Set in a fantastical world with pixies, elves, dragons, centaurs and more, “Onward” tells the story of 16-year-old Ian Lightfoot — voiced by Tom Holland — as he struggles with ordinary life problems associated with growing up, such as finding friends and learning to drive. Ian lives in a world that previously relied on and flourished with magic. However, the magic disappeared as modern conveniences such as electricity were discovered. Upon his sixteenth birthday, Ian’s mother, voiced by Pixar veteran Julia Louis-Dreyfus, gifts Ian and his older, magic-obsessed brother Barley — voiced by Chris Pratt — with a present from their father, who passed away when both Ian and Barley were young. The present turns out to be a wizard’s staff imbued with a spell to bring Ian and Barley’s dad back for 24 hours. After things initially go wrong, Ian and Barley must set out on a quest so that they can both see their dad again.

The animation from Pixar always offers a visual treat to the audience, and “Onward” is no exception. The film takes every opportunity possible to demonstrate the latest advancements in animation technology, particularly in the realistic depiction of water. The animators of the film deserve high praise for their technique, as the film is quite simply gorgeous. One particularly memorable scene utilizes the film’s vibrant color palette to create not only the most realistic water ever seen in an animated film, but also the most realistic lighting. This scene depicts a character with a shadow across their face which blends a multitude of blues, reds and purples to create an incredibly realistic and beautiful composition.

Writer and director Dan Scanlon develops the new world of the film brilliantly and creatively. The fantasy elements which make up the story are interwoven seamlessly, filled to the brim with familiar features of life that have been modified for the genre — unicorns are the equivalent of raccoons, dragons are the equivalent of dogs and so on. This cleverly crafted world built by Scanlon depicts an environment in many ways equivalent to the real human world — integrating the fantastical into the mundane in numerous interesting and insightful ways. Aside from the more simple trope of substituting animals for magical creatures, Scanlon also explores the loss of “magic” — implied to be a stand-in for creativity — as life becomes increasingly convenient due to the evolution of technology. 
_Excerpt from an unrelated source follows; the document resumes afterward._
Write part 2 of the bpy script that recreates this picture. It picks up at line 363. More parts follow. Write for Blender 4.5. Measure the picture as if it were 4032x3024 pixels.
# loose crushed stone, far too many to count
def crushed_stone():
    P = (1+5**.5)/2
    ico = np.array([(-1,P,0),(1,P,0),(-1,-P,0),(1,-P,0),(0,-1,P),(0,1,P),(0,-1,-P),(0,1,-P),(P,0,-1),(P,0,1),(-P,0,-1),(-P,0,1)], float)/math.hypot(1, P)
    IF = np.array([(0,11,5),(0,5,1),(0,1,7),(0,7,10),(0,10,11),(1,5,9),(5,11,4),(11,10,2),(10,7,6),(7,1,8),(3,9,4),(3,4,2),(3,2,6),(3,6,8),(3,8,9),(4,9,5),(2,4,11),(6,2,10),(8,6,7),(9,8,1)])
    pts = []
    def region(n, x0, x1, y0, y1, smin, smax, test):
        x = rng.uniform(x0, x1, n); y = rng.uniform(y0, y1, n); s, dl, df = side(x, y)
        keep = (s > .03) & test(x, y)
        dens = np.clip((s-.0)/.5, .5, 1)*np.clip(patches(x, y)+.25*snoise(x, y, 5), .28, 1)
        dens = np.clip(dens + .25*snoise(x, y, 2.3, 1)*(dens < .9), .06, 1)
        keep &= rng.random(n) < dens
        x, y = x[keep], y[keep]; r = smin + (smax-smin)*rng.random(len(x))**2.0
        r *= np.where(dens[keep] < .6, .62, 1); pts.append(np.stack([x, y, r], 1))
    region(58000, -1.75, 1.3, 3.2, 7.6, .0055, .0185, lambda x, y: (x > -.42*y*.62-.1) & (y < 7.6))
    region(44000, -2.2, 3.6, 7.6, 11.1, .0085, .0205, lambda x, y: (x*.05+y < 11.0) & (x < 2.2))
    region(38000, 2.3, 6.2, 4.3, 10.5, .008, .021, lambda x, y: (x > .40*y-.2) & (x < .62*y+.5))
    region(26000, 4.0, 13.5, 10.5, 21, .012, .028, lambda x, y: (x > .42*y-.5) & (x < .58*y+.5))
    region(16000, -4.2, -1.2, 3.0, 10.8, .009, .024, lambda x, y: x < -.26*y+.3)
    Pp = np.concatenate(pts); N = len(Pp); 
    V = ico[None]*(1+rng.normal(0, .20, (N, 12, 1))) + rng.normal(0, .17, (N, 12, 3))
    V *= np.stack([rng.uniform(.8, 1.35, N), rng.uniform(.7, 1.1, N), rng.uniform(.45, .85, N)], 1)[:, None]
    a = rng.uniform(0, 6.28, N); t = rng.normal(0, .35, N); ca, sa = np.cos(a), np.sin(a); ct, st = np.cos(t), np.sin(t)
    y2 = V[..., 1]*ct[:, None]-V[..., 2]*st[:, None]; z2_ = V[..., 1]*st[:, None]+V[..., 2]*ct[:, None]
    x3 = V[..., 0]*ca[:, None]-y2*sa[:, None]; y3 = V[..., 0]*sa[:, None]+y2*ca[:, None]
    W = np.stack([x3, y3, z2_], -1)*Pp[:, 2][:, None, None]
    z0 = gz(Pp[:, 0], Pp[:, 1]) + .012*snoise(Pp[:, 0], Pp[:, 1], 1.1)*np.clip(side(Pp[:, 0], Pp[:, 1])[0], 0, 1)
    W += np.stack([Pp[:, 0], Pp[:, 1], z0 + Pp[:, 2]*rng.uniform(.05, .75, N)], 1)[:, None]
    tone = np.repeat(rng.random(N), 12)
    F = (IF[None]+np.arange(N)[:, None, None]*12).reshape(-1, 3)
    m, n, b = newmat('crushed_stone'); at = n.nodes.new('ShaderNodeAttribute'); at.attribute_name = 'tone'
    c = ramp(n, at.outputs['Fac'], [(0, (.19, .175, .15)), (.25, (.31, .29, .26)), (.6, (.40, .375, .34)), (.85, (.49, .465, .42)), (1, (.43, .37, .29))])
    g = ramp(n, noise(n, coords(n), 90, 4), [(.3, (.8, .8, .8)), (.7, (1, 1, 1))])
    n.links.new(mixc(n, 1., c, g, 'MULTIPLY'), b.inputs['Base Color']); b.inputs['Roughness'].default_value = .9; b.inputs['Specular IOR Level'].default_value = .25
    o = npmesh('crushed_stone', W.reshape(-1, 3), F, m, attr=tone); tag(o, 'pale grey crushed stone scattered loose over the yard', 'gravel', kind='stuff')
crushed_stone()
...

“Onward” often feels thematically overwhelmed as the film juggles sizable themes such as the importance of family, the conflict between tradition and modernity and finding yourself through growing up. Family — more specifically brotherhood — receives the most thematic development throughout the film while the other two themes are repeatedly neglected. “Onward” attempts to balance all three of these larger than life themes at once, and the film suffers on account of it by attempting to divide its attention between the three.

As disappointing as it is that the film fails to fully delve into each of its themes, “Onward” does expertly handle its familial themes. Inspired by events from the life of Scanlon, “Onward” explores how the loss of a parental figure affects familial dynamics. Scanlon lost his own father at the age of one, and his deep connection to the story evidences itself throughout. As Ian and Barley progress through the different stages of their adventure, they cultivate their relationship and realize how important they are to each other. Scanlon utilizes his own life to motivate the plot of the film in an incredibly moving manner, which informs and grounds the otherwise fantastical film set in the fictional world of elves, dragons, centaurs and manticores.

Though “Onward” struggles with its abundance of themes, it is never so bloated that it drags. Overall, the film offers an energetic and enjoyable fantasy-buddy-road-trip movie that is a great time for the whole family, though definitely not Pixar’s usual masterpiece. Despite being one of the least well-rounded Pixar films in terms of balancing content with visual style, let “Onward” appeal to your inner child and be sure to catch “Onward” in theaters if you get a chance.